On April 12, parliamentary elections were held in Hungary. On the same day, Ukraine celebrated Easter. Vladimir Zelenskyy did not miss this coincidence during a joint briefing with German Chancellor Friedrich Merz.
"The elections were on Sunday, April 12. The Hungarian people made their choice. In Ukraine on that day we had Easter — the triumph of light over darkness. I think this is very symbolic."
— President of Ukraine Volodymyr Zelenskyy
What happened in Budapest
The opposition party "Tisza" led by Péter Magyar won a constitutional majority — 138 seats out of 133 required. Viktor Orbán's "Fidesz" party received approximately 55 seats. Orbán is stepping down as prime minister after 16 years in power — and immediately announced a party congress on April 28 for "regrouping."
Magyar said in his victory speech on the banks of the Danube that he is flying to Brussels soon to unblock EU credits frozen due to Orbán's blocking. He also called for all appointees of the previous government to resign: now Tisza's constitutional majority will be enough to remove them.
Why this directly concerns Ukraine
Under Orbán, Hungary was a consistent blocker of pro-European integration decisions in Kyiv's favor. In parallel, a specific technical issue was brewing: since January 27, 2025, the "Druzhba" oil pipeline has not been supplying Russian oil to Hungary and Slovakia — after damage on the Ukrainian section due to Russian strikes.

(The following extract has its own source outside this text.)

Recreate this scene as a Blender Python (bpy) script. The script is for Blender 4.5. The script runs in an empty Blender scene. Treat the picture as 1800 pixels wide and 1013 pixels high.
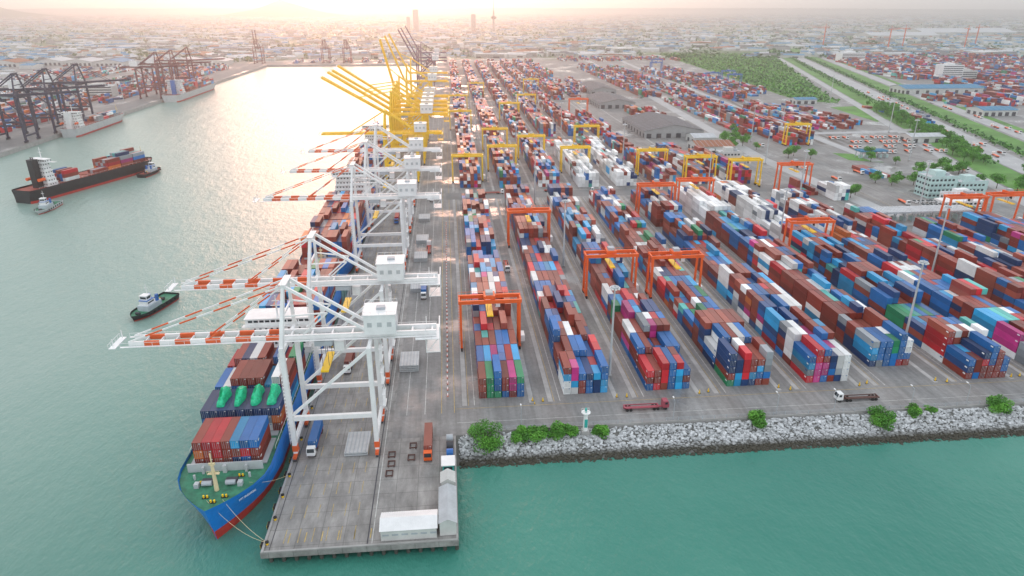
import bpy, math, random, bmesh
import numpy as np
from mathutils import Vector, Matrix
random.seed(7); np.random.seed(7)
R=random.random; RU=random.uniform
sc=bpy.context.scene; COL=sc.collection
H=125.0; TH=math.atan(495/1200.0); YAW=math.radians(5.27)
YE=182.0   # seaward edge of the yard

# ---------------------------------------------------------------- materials
def M(name,col,rough=.7,var=.12,scale=.3,metal=0.0,roof=None,bump=0,bscale=3,rnd=None):
    m=bpy.data.materials.new(name); m.use_nodes=True
    nt=m.node_tree; N=nt.nodes; L=nt.links; b=N["Principled BSDF"]
    b.inputs["Roughness"].default_value=rough; b.inputs["Metallic"].default_value=metal
    g=N.new("ShaderNodeNewGeometry"); no=N.new("ShaderNodeTexNoise")
    no.inputs["Scale"].default_value=scale; no.inputs["Detail"].default_value=4; no.inputs["Roughness"].default_value=.65
    L.new(g.outputs["Position"],no.inputs["Vector"])
    mr=N.new("ShaderNodeMapRange"); mr.inputs[1].default_value=.3; mr.inputs[2].default_value=.7
    mr.inputs[3].default_value=1-var; mr.inputs[4].default_value=1+var; L.new(no.outputs[0],mr.inputs[0])
    vm=N.new("ShaderNodeVectorMath"); vm.operation='SCALE'; vm.inputs[0].default_value=col
    L.new(mr.outputs[0],vm.inputs["Scale"]); out=vm.outputs[0]
    if rnd:
        src=g.outputs["Random Per Island"] if rnd=='island' else N.new("ShaderNodeObjectInfo").outputs["Random"]
        m2=N.new("ShaderNodeMapRange"); m2.inputs[3].default_value=.62; m2.inputs[4].default_value=1.25; L.new(src,m2.inputs[0])
        v2=N.new("ShaderNodeVectorMath"); v2.operation='SCALE'; L.new(out,v2.inputs[0]); L.new(m2.outputs[0],v2.inputs["Scale"]); out=v2.outputs[0]
    if roof:
        sx=N.new("ShaderNodeSeparateXYZ"); L.new(g.outputs["Normal"],sx.inputs[0])
        ml=N.new("ShaderNodeMath"); ml.operation='MULTIPLY'; ml.use_clamp=True; ml.inputs[1].default_value=roof; L.new(sx.outputs[2],ml.inputs[0])
        mx=N.new("ShaderNodeMix"); mx.data_type='RGBA'; L.new(ml.outputs[0],mx.inputs[0]); L.new(out,mx.inputs[6]); mx.inputs[7].default_value=(.45,.38,.34,1); out=mx.outputs[2]
    L.new(out,b.inputs["Base Color"])
    if bump:
        n2=N.new("ShaderNodeTexNoise"); n2.inputs["Scale"].default_value=bscale; L.new(g.outputs["Position"],n2.inputs["Vector"])
        bu=N.new("ShaderNodeBump"); bu.inputs["Strength"].default_value=bump; bu.inputs["Distance"].default_value=.3
        L.new(n2.outputs[0],bu.inputs["Height"]); L.new(bu.outputs[0],b.inputs["Normal"])
    return m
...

Orbán publicly accused Kyiv of deliberately cutting off the supply and on this basis blocked the next EU credit tranche for Ukraine and the 20th sanctions package against Russia. Zelenskyy insisted on the opposite: the pipeline was damaged by enemy strikes, repairs are ongoing.
"We will complete the repairs because that's the agreement. I told them we will finish this spring. A lot has already been done there."

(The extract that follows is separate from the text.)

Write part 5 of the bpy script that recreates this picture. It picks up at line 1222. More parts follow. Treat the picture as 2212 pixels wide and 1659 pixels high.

— Zelenskyy on the "Druzhba" oil pipeline
During the briefing with Merz, Zelenskyy confirmed that repairs to "Druzhba" will be completed by the end of April. According to Reuters, April is the most likely timeframe, and significant progress has already been made.
Winners and losers
- Ukraine — the main blocking factor in the EU Council is removed; new Hungarian negotiators are not obligated to defend Budapest's interests at Kyiv's expense.
- The EU — Ursula von der Leyen wrote that "Hungary has chosen Europe"; the union is rid of internal veto power at a critical moment.
- Orbán — a 16-year model of "strategic neutrality" that balanced between Moscow and Brussels lost at the ballot box to its own country, not to external pressure.
- Russia — is losing its most consistent lobbyist within the EU.
The symbolism chosen by Zelenskyy is not mere rhetorical decoration. It captures a real shift: Hungarians voted on a day when the values that Kyiv invokes were in the spotlight. But the symbol will become fact only if Magyar truly unblocks the frozen credits and changes the tone of bilateral relations by the end of the spring session of the European Parliament — otherwise it is simply a fortunate coincidence of dates.